__Required task__
Transcribe the material from its first line onward, ending with the line that contains "SC.camera = co" and adding nothing beyond it.

--- start Data segment ---

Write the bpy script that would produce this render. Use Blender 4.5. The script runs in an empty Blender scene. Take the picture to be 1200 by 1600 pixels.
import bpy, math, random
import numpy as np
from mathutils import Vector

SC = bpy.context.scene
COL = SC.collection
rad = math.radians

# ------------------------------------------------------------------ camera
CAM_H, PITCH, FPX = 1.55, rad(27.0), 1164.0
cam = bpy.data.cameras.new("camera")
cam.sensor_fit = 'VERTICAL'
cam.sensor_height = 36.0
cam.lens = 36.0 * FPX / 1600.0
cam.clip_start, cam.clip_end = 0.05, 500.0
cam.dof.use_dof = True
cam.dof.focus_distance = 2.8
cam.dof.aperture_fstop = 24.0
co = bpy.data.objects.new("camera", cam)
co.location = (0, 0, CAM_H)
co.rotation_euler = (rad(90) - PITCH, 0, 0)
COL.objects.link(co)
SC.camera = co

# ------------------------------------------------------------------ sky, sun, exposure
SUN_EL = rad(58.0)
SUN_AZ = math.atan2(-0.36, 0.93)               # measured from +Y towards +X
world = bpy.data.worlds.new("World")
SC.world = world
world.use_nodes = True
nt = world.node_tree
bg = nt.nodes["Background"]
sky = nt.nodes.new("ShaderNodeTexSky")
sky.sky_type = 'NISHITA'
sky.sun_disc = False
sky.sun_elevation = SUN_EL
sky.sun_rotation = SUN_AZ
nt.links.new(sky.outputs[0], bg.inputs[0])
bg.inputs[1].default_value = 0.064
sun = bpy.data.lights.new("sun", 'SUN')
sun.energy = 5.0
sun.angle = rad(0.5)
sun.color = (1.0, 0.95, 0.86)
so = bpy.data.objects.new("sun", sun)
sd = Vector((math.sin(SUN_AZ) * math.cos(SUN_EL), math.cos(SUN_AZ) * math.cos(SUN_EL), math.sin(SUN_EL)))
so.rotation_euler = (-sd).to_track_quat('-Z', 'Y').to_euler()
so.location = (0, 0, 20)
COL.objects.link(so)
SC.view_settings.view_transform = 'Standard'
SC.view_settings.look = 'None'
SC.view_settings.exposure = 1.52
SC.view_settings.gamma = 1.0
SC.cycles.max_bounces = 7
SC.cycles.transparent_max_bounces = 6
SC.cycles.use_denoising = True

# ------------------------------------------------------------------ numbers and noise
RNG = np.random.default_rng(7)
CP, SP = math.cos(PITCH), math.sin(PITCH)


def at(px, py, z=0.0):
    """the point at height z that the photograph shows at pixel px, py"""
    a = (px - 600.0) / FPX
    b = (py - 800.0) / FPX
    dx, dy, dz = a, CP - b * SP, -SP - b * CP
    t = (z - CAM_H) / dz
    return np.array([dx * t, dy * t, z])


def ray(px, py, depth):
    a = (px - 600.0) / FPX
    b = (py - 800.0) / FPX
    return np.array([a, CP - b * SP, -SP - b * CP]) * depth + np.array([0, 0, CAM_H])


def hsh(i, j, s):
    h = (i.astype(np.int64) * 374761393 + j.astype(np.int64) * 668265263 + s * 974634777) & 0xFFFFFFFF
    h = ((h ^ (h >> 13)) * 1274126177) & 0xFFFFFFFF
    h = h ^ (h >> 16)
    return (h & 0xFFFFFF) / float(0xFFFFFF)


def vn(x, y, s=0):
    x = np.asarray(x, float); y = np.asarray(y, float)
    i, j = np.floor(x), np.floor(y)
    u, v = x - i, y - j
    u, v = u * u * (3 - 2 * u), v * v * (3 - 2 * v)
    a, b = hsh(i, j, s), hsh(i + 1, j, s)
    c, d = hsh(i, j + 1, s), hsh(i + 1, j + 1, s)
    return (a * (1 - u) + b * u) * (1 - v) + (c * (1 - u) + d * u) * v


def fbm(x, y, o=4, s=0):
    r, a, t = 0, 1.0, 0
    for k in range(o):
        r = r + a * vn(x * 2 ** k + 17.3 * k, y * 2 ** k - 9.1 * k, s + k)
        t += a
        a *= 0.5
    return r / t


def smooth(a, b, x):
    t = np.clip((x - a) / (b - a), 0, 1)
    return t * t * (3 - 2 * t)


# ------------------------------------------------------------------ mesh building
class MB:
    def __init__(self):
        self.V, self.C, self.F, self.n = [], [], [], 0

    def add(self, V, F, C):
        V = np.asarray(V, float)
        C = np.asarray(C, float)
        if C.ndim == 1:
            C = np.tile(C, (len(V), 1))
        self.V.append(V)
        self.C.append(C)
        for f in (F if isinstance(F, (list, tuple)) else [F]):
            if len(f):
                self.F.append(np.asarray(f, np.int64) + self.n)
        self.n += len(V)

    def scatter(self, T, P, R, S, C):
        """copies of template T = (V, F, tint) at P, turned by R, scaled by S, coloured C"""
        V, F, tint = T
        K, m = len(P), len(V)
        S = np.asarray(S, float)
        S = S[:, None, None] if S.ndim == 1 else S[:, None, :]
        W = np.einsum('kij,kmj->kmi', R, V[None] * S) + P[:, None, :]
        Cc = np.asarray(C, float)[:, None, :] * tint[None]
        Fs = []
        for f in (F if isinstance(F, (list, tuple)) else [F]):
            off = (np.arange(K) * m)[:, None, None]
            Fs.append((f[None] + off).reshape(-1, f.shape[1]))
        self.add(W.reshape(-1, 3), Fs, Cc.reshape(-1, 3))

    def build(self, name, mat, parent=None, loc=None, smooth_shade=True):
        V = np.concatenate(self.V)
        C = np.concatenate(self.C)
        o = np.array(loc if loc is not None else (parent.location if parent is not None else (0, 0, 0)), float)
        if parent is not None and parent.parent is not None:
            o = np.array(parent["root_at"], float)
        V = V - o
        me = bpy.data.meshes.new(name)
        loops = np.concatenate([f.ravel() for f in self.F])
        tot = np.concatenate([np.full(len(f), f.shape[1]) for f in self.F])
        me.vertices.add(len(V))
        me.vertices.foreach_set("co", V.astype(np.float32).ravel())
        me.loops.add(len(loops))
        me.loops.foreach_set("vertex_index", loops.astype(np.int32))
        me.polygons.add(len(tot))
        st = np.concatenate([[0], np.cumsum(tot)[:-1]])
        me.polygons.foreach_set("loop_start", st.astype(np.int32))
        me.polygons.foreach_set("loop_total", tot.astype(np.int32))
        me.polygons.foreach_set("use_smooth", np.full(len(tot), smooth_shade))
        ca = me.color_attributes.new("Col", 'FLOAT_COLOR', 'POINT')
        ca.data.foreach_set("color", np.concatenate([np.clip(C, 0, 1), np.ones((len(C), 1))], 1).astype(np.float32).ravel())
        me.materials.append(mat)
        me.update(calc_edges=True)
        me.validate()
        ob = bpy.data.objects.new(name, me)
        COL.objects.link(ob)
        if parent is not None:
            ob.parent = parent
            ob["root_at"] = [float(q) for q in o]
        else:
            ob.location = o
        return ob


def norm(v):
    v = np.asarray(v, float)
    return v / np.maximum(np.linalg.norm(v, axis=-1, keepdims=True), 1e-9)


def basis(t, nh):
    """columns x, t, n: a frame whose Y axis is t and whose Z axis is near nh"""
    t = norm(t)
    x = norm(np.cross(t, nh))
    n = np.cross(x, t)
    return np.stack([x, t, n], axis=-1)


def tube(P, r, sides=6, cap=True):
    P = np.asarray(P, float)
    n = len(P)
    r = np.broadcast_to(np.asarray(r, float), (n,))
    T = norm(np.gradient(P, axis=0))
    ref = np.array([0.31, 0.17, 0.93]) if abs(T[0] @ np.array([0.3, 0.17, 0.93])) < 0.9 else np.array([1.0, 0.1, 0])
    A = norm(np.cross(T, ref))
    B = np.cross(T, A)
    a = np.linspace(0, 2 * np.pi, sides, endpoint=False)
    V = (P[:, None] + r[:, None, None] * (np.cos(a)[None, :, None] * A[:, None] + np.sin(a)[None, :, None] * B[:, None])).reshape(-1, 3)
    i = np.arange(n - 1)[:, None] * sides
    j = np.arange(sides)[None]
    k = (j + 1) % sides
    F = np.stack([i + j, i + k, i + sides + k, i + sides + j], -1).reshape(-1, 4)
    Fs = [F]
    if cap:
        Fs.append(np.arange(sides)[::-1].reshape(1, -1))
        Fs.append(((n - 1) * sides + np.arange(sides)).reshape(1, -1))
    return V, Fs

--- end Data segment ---

__Final result__
Write the bpy script that would produce this render. Use Blender 4.5. The script runs in an empty Blender scene. Take the picture to be 1200 by 1600 pixels.
import bpy, math, random
import numpy as np
from mathutils import Vector

SC = bpy.context.scene
COL = SC.collection
rad = math.radians

# ------------------------------------------------------------------ camera
CAM_H, PITCH, FPX = 1.55, rad(27.0), 1164.0
cam = bpy.data.cameras.new("camera")
cam.sensor_fit = 'VERTICAL'
cam.sensor_height = 36.0
cam.lens = 36.0 * FPX / 1600.0
cam.clip_start, cam.clip_end = 0.05, 500.0
cam.dof.use_dof = True
cam.dof.focus_distance = 2.8
cam.dof.aperture_fstop = 24.0
co = bpy.data.objects.new("camera", cam)
co.location = (0, 0, CAM_H)
co.rotation_euler = (rad(90) - PITCH, 0, 0)
COL.objects.link(co)
SC.camera = co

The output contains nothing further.